Nous nous sommes agenouillés. Ils ont dit qu’ils allaient tout prendre et nous avons résisté. lls nous ont frappés avec des couteaux. Nous avons réussi à les repousser avec des pagaies de bateau. Puis nous avons commencé à courir dans des directions différentes. J’étais à bout de souffle et j’avais très peur qu’ils me prennent.


Pour échapper à la police, Joseph a couru vers une maison dans laquelle les migrants avaient déjà séjourné. Ce n’est qu’à ce moment qu’il a appris le décès de son ami Félix.

Dès que je suis entré dans la maison, quelqu’un m’a appelé pour me dire que Félix était mort au camp et que d’autres partaient chercher son corps.


Des vidéos montrent des migrants transporter le corps de Félix sur une civière de fortune, accompagnés de plusieurs policiers.



Les autorités de la municipalité de Tanger-Tétouan-Al Hoceima ont déclaré aux médias marocains que le migrant était déjà inconscient lorsque les agents sont arrivés sur les lieux. Mais selon Joseph, Félix était en bonne santé avant l’arrivée de la police. Selon les témoignages recueillis par l’Association marocaine des droits de l’Homme à Nador, le migrant a été “violemment frappé à la tête” par la police après avoir été arrêté sur la plage.

Félix a été conduit à l’hôpital Mohammed V de Tanger où il a été déclaré mort. Les 13 migrants qui l’ont transporté puis accompagné à l’hôpital ont été arrêtés.

« Nous essayons de travailler ensemble car c’est très difficile pour nous ici »Le Maroc est la dernière étape pour les migrants subsahariens qui espèrent entrer dans l’Union européenne par la mer en traversant le détroit de Gibraltar pour atteindre le littoral espagnol à moins de 25 km.

D’autres tentent de traverser les enclaves espagnoles de Ceuta et Melilla, les seules frontières terrestres que l’Europe a avec l’Afrique. Cette année, le Maroc a renforcé la sécurité au niveau de ses frontières, rendant le passage beaucoup plus difficile pour les migrants. Le pays affirme avoir empêché plus de 70 000 tentatives de « migration irrégulière » en 2019.

En route vers le Nord, de nombreux migrants subsahariens travaillent temporairement, mendient de l’argent et dorment dans les forêts ou des maisons. Mais Joseph explique que loger dans les maisons coûte cher. Alors lui et d’autres migrants alternent entre les maisons et les forêts pour économiser de l’argent et avancer vers l’Europe.

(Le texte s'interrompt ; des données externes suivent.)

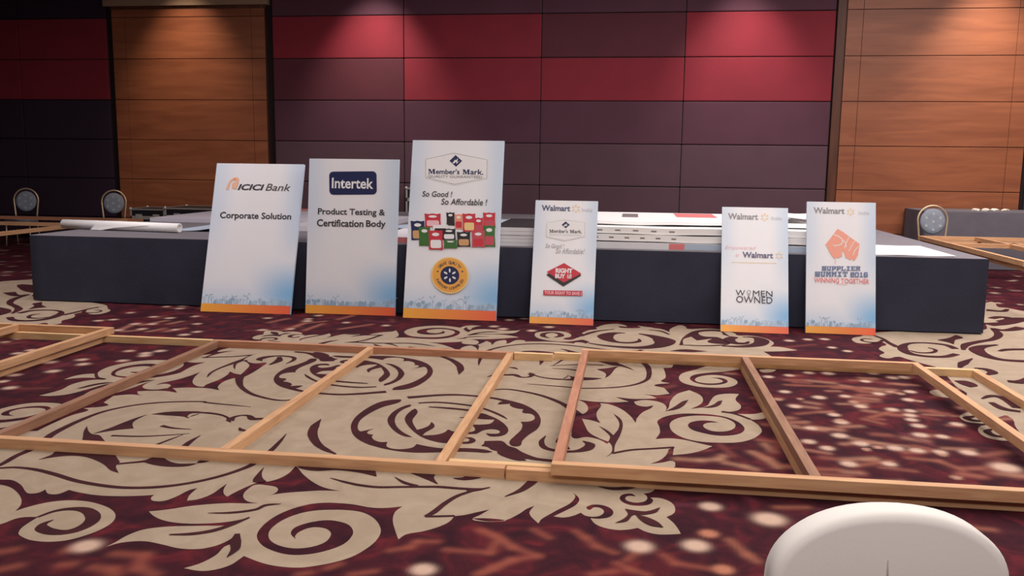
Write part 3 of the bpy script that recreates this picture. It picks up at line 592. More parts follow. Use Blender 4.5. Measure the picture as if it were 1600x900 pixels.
# ------------------------------------------------------------------ standees
class Board:
    """white printed board; crop frame + its four corners (TL,TR,BR,BL) turn photo crops into board coordinates"""
    def __init__(s, label, w, h, x, y, z_rot, org, sc, quad, tint=1.0):
        s.w, s.h, s.org, s.sc, s.q = w, h, org, sc, quad
        t = .032
        a = .3
        lo, hi = .02, .9
        for _ in range(60):
            a = (lo+hi)/2; d = (SY0-.026-w/2*abs(math.sin(z_rot))-y)*math.cos(a)-(SH)*math.sin(a)
            if d > t: lo = a
            else: hi = a
        s.o = empty('standee', (x, y, 0), label, 'display board', 'printed display boards leaning on the stage', rot=(-a, 0, z_rot))
        bm = bmesh.new(); bx(bm, -w/2, w/2, 0, t, 0.003, h, 0, bevel=.002)
        s.panel = mesh_obj('panel', bm, board_mat(w, h), s.o)
        s.n = 0
        s.stripe(); s.skyline()
    def uv(s, X, Y):
        """crop pixel -> (x across from centre, z up)"""
        TL, TR, BR, BL = [Vector(p) for p in s.q]; u = v = .5
        for _ in range(12):
            p = (TL*(1-u)+TR*u)*(1-v)+(BL*(1-u)+BR*u)*v
            e = Vector((X, Y))-p; du = (TR-TL)*(1-v)+(BR-BL)*v; dv = (BL-TL)*(1-u)+(BR-TR)*u
            det = du.x*dv.y-du.y*dv.x; u += (e.x*dv.y-e.y*dv.x)/det; v += (du.x*e.y-du.y*e.x)/det
        return ((u-.5)*s.w, (1-v)*s.h)
    def eps(s): s.n += 1; return -.0008-.0004*s.n
    def shape(s, name, polys, mats, parent=None, label=None, e=None):
        """polys: list of (points in board coords, material index)"""
        bm = bmesh.new(); e = s.eps() if e is None else e
        for k, (pts, mi) in enumerate(polys): flat_poly(bm, [(p[0], e-.00012*mi-.000004*k, p[1]) for p in pts], mi)
        for f in bm.faces:
            f.normal_update()
            if f.normal.y > 0: f.normal_flip()
        o = mesh_obj(name, bm, mats, parent or s.o)
        if label: o['label'] = label
        return o
    def cshape(s, name, polys, mats, **kw):
        return s.shape(name, [([s.uv(*p) for p in pts], mi) for pts, mi in polys], mats, **kw)
    def text(s, name, body, box, m, bold=0., shear=0., parent=None, label=None):
        x0, y0, x1, y1 = box
        a = s.uv(x0, (y0+y1)/2); b = s.uv(x1, (y0+y1)/2); c = s.uv((x0+x1)/2, y1); d = s.uv((x0+x1)/2, y0)
        me = text_mesh(body, bold, shear)
        put(me, a[0], b[0], c[1], d[1], s.eps())
        me.materials.append(m)
        o = bpy.data.objects.new(name, me); COL.objects.link(o); o.parent = parent or s.o
        if label: o['label'] = label
        return o
    def stripe(s):
        w, h = s.w/2, s.h*.056
        s.shape('bottom_stripe', [([(-w+.001, .004), (w-.001, .004), (w-.001, h), (-w+.001, h)], 0)], stripe_mat(s.w), label='orange strip along the foot of the board')
    def skyline(s):
        rn = random.Random(int(s.w*1000)+int(abs(s.o.location.x)*100)); polys = []; z0 = s.h*.057; x = -s.w/2+.004; W2 = s.w/2-.004
        while x < W2-.01:
            k = rn.random(); bw = rn.uniform(.012, .035)*s.w/.6; bw = min(bw, W2-x); hh = rn.uniform(.02, .042)*s.h/1.2
            if k < .55: polys.append(([(x, z0), (x+bw, z0), (x+bw, z0+hh), (x+bw*.6, z0+hh*1.25), (x+bw*.3, z0+hh)], rn.choice((0, 1))))
            elif k < .8:
                r = bw*.5; polys.append(([(x+r+r*math.cos(a*.5236), z0+hh+r*math.sin(a*.5236)) for a in range(12)], rn.choice((0, 1))))
                polys.append(([(x+r-.002, z0), (x+r+.002, z0), (x+r+.002, z0+hh), (x+r-.002, z0+hh)], 1))
            else:
                hh *= 1.6; cx = x+bw/2
                polys.append(([(cx-.002, z0), (cx+.002, z0), (cx+.001, z0+hh), (cx-.001, z0+hh)], 1))
                for q in range(3):
                    a = q*2.094+rn.random(); L = hh*.5
                    polys.append(([(cx, z0+hh), (cx+L*math.cos(a), z0+hh+L*math.sin(a)), (cx+L*.7*math.cos(a+.3), z0+hh+L*.7*math.sin(a+.3))], 1))
            x += bw*rn.uniform(.5, 1.1)
        s.shape('skyline_print', polys, [P_SKY, P_SKY2])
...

Nous avançons vers l’Europe peu à peu. Nous avons quitté la maison dans laquelle nous étions pour aller dans la forêt. On n’avait pas les moyens de quitter une maison pour une autre. Cela coûte trop cher. Donc nous avons squatté une première, une deuxième, puis une troisième forêt. Le soir nous sortons des bois pour demander l’argent pour la nourriture. Ensuite nous avons essayé d’organiser quelque chose ensemble pour aller en Europe, parce que c’était très dur pour nous ici.


Au Maroc, les migrants disent être victimes de racisme et de violences policières. La police mène régulièrement des raids et des rafles dans les forêts à proximité de Tanger. En 2018, Amnesty International a qualifié la répression marocaine des migrants subsahariens dans les villes du nord du pays de « cruelle et illégale ».